Its position is part of the reason. Sitting along the Suez Canal corridor, Egypt connects some of the most active trade routes globally, linking Europe, Asia, and Africa in a way that is difficult to replicate. More importantly, this corridor has historically remained active even when other routes face pressure, which gives it a different kind of reliability.

That distinction is becoming more relevant in how companies are structuring their operations. Instead of relocating altogether, most are gradually expanding—adding a second facility, shifting warehousing closer to alternative routes, and distributing operations across more than one location to reduce reliance on a single setup.
These decisions are often gradual, but they reflect a clear shift in how companies are structuring their operations.
Egypt fits naturally into this approach.

From ports such as Ain Sokhna, goods can move directly into the Suez Canal flow and reach Mediterranean markets within a matter of days, while still maintaining access to Africa and the wider region. At the same time, industrial and logistics zones are increasingly being developed with stronger links to ports, roads, and inland hubs, making it easier to align production, storage, and distribution within the same ecosystem.

There is also a growing level of confidence in the underlying infrastructure. Over the past decade, investment in energy, transport, and industrial development has made it possible to support larger, more complex operations with a higher degree of consistency.

For many companies, this is not about choosing between the UAE and Egypt. It is about using both, but for different roles. The UAE continues to function as a global commercial and financial center, while Egypt is being used more as a base for production, storage, and distribution that is closer to key trade routes. That combination creates balance.

At Elsewedy Industrial Development, this shift is already visible in how investors approach new projects.

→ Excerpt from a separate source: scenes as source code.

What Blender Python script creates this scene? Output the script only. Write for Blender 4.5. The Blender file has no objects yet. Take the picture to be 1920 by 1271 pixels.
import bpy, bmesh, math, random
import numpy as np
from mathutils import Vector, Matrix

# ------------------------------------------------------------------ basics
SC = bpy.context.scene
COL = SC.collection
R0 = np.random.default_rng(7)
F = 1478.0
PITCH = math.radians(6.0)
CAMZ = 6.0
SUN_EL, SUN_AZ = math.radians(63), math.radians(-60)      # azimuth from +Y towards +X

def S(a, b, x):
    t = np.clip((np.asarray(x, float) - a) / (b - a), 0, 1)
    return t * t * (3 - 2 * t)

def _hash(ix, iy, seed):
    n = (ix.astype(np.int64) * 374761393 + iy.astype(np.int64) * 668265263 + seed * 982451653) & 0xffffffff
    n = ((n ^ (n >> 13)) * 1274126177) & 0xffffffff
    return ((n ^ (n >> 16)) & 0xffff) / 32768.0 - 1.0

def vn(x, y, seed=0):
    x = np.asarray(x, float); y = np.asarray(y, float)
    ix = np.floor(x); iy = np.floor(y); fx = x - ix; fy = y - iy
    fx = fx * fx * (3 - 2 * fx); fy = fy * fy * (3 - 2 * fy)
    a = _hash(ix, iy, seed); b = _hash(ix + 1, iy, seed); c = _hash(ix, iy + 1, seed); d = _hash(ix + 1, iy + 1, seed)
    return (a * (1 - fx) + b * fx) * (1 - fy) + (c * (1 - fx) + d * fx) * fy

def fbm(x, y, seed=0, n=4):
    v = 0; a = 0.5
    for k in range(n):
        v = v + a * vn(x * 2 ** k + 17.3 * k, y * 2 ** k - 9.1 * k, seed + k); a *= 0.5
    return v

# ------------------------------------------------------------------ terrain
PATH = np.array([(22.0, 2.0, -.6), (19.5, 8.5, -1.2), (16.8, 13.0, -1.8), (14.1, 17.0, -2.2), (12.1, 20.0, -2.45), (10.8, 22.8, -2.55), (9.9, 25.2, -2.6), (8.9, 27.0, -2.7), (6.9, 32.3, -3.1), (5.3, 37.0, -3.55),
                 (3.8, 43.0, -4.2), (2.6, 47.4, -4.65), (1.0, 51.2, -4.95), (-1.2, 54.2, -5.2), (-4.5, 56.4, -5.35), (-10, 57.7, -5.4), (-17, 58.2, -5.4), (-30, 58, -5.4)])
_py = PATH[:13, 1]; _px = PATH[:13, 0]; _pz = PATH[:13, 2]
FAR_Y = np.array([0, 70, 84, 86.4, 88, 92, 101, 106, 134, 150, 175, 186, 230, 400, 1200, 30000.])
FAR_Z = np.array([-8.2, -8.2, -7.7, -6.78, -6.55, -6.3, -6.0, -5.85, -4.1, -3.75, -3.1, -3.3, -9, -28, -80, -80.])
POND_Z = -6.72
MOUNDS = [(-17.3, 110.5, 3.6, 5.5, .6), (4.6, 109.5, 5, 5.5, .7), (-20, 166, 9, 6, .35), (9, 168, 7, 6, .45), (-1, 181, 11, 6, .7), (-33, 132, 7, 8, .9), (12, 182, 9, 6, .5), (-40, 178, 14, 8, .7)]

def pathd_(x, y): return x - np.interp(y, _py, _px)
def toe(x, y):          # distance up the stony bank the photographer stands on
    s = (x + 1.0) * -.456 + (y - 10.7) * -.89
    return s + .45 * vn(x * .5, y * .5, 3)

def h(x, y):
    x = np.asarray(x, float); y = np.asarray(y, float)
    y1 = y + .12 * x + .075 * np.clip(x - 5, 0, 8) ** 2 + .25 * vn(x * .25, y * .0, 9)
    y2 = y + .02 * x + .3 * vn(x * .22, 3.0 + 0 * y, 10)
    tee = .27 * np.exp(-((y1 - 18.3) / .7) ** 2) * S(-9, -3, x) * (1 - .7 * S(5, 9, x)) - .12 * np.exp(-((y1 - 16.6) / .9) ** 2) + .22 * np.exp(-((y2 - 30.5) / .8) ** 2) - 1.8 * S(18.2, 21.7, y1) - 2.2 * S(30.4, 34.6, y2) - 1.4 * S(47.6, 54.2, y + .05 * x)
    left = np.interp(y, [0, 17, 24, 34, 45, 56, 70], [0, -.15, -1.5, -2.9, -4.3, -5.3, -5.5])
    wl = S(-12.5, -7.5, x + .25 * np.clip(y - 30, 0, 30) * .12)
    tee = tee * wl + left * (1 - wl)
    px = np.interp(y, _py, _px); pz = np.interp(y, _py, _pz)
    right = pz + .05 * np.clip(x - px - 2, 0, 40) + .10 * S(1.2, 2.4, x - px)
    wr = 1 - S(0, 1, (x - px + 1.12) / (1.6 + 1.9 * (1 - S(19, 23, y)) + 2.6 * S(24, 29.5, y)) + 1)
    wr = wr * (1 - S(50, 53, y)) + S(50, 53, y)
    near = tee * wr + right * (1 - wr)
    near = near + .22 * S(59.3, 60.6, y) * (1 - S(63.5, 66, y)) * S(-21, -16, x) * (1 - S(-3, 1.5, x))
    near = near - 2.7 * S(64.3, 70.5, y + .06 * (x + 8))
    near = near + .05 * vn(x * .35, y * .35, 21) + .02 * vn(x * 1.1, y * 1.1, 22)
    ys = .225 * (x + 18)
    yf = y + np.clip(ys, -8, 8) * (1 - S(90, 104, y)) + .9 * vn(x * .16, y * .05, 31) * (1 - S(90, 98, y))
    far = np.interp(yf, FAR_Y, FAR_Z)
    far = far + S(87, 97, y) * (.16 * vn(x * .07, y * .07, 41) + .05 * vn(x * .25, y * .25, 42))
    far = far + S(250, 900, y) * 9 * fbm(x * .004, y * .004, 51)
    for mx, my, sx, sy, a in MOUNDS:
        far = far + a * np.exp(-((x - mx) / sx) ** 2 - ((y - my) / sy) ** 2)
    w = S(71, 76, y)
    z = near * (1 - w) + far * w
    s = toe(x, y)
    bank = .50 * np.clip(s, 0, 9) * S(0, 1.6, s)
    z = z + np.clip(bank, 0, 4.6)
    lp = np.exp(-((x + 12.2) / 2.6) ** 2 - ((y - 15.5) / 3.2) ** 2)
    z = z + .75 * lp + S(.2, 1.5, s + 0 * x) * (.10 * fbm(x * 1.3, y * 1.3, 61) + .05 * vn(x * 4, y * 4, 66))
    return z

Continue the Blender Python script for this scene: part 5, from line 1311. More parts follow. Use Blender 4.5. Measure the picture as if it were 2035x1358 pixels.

The conversation is less about availability and more about how quickly operations can start, how reliably supply chains can function, and how exposure can be reduced over time.
In that sense, the discussion has moved beyond expansion. It is increasingly about continuity.

So, are companies moving to Egypt?

Not in the way the question suggests.
They are positioning themselves differently, building a presence that allows them to operate across more than one environment rather than relying on a single center. And within that shift, Egypt is no longer seen as an alternative. It is becoming part of the structure itself.